Offered by Galerie PhC
Height 74 cm
Width 34 cm
Our sculpture represents a muscular, but tired Hercules (Heracles), leaning on his club on which is partly draped the skin of the Nemean lion. Heracles' fight against the Nemean lion is the first of the twelve labors of Hercules. In the vast forest of Nemea in Argolis, a region of the Peloponnese, there lived a lion that devoured herds of cattle. This lion, son of Selene the goddess of the moon, benefiting from a gigantic force, had a very hard skin, impenetrable by the arrows. Heracles is ordered to kill the lion. The arrows he shoots at him fall broken around the beast. With his club Heracles tries to knock him out. But this is useless because the lion's skull is protected by the thick skin. Heracles must then resolve to strangle the lion with his hands. A hand-to-hand combat ensues. The animal resists but is ultimately defeated. With the claws of the animal Heracles dismembers it. From the skin he makes a cuirass coat held on his head by the lion's skull.
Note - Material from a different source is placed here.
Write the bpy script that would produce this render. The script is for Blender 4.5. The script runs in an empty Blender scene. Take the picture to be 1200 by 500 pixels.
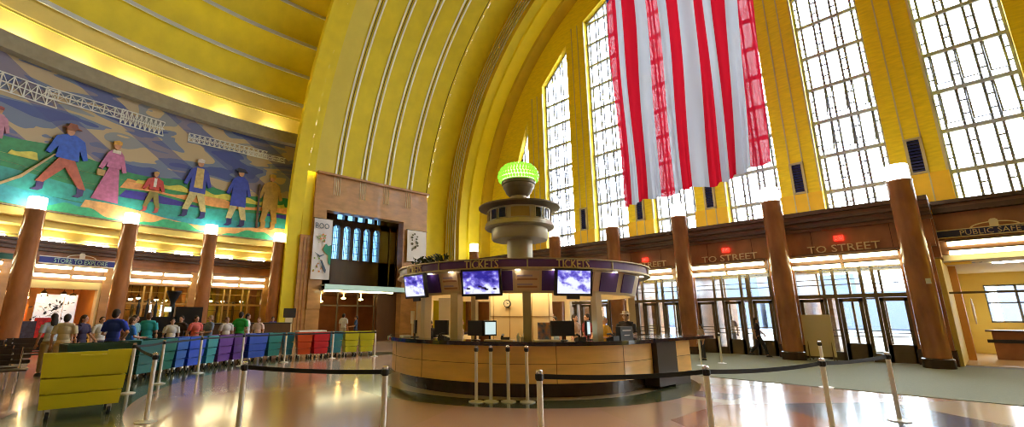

This representation of Hercules was well known in antiquity, and among many other versions, a Hellenistic or Roman bronze reduction, found at Folignio is in the Louvre Museum. A small Roman marble copy can be seen in the Museum of the Ancient Agora in Athens. The original work is a marble sculpture from the High Hellenistic period more than three meters high, made by Glycon of Athens. It can still be admired at the Archaeological Museum of Naples.